Sensazioni di disagio che sia il giovane bravo attore che interpreta Massimo bambino (Nicolò Cabras), sia ancor più Valerio Mastandrea nel ruolo del suo alter ego adulto, sono in grado di rendere esplicite con vibrante intensità.

Emmanuelle Devos

Fai bei sogni (2016): Emmanuelle Devos

Peccato che il film - davvero troppo lungo e colmo di personaggi e vicende secondarie assolutamente evitabili e poco utili alla purezza di una storia di base di per sè intensa e genuina (basta scorrere il cast sterminato per rendersi conto di ciò) - forte anche di una notevole fotografia (di Daniele Ciprì), un pò tetra come è bene ed interessante che sia, risulti in relatà a mio avviso male assemblato in ripetuti disordinati via vai temporali alternati senza molto criterio; riempito per ragioni commerciali di attori francofoni (Emmanuelle Devos e Bérénice Bejo) utili a richiamare in sala il pubblico d'Oltralpe per un lancio bi-direzionale, ma di per sè non necessari al contesto della storia.

Sarebbe stato meglio tagliare, limitarsi alla vicenda intima e familiare, al dramma della scoperta tardiva, senza troppo aprirsi al mondo circostante, alle vicende, anche sentimentali, che si intersecano nella vita del protagonista, poco utili alla dinamica del film e a garantire omogenea intensità ad un film che, invece e proprio per questo, scorre a corrente alternata.

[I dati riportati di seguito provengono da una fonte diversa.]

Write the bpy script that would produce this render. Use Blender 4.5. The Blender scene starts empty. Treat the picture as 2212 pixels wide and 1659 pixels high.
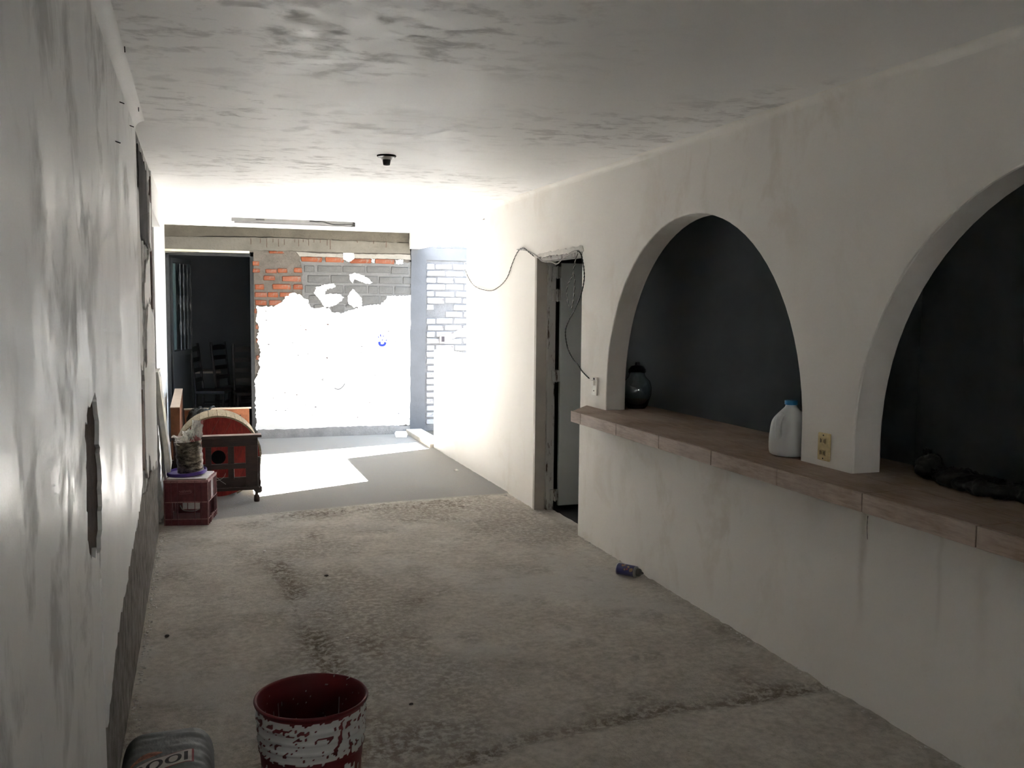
import bpy, bmesh, math, random
import numpy as np
from mathutils import Vector, Matrix, noise as mnoise

# ------------------------------------------------------------------ camera, light, exposure
SC = bpy.context.scene
COL = SC.collection
F_PX, YAW, PITCH, ROLL, CAMH = 1995.9, 0.3288, -0.0825, -0.0093, 1.62
XR, XL, H, YF = 2.547, -0.2754, 2.54, 11.53          # right wall, left wall, ceiling, far wall
CX, CY = 1106.0, 829.5

def cam_axes():
    f = Vector((math.sin(YAW)*math.cos(PITCH), math.cos(YAW)*math.cos(PITCH), math.sin(PITCH)))
    r = Vector((math.cos(YAW), -math.sin(YAW), 0)); d = f.cross(r)
    r2 = r*math.cos(ROLL) + d*math.sin(ROLL); d2 = -r*math.sin(ROLL) + d*math.cos(ROLL)
    return r2, d2, f
AX = cam_axes()
EYE = Vector((0, 0, CAMH))

def at(x, y, axis, val):
    """point of the place seen at a photograph pixel, on the plane axis = val"""
    v = AX[2] + AX[0]*((x-CX)/F_PX) + AX[1]*((y-CY)/F_PX)
    return EYE + v*((val-EYE[axis])/v[axis])

cd = bpy.data.cameras.new('camera'); cam = bpy.data.objects.new('camera', cd); COL.objects.link(cam)
cd.sensor_fit = 'HORIZONTAL'; cd.sensor_width = 36; cd.lens = 36*F_PX/2212; cd.clip_start = .05; cd.clip_end = 200
r_, d_, f_ = AX
m = Matrix(((r_.x, -d_.x, -f_.x), (r_.y, -d_.y, -f_.y), (r_.z, -d_.z, -f_.z))).to_4x4()
m.translation = EYE; cam.matrix_world = m
SC.camera = cam

SC.view_settings.view_transform = 'Standard'; SC.view_settings.look = 'None'
SC.view_settings.gamma = 1; SC.view_settings.use_curve_mapping = False
SC.view_settings.exposure = 4.38
SC.cycles.max_bounces = 10; SC.cycles.diffuse_bounces = 8; SC.cycles.glossy_bounces = 3; SC.cycles.transmission_bounces = 6
SC.cycles.use_adaptive_sampling = True; SC.cycles.adaptive_threshold = .08; SC.cycles.adaptive_min_samples = 16
SC.cycles.use_denoising = True
SC.cycles.sample_clamp_indirect = 12

W = bpy.data.worlds.new('sky'); SC.world = W; W.use_nodes = True
wn = W.node_tree.nodes; wl = W.node_tree.links
bg = wn['Background']; bg.inputs[0].default_value = (0.50, 0.71, 1.0, 1); bg.inputs[1].default_value = 0.42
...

Si rimane pertanto catturati per una mezz'ora (complessiva, ma in realtà frammezata dai molti cambiamenti temporali da cui è funestata senza troppo riguardo la dinamica della storia) dalla tenerezza verso un ragazzino sofferente, e dalla compassione per un quarantenne forse ingenuo, ma comunque vittima di un complotto ingiusto e crudele, senz'altro immeritato: tutto il resto del fim sono fiumi di parole e sforzi di rocostruzione di una Torino ormai lontana: supplellettili pregiato ma fuorvianti rispetto ad una storia che meritava una focalizzazione più calibrata sui due personaggi, anzi sullo stesso nelle due alternate fasi esistenziali.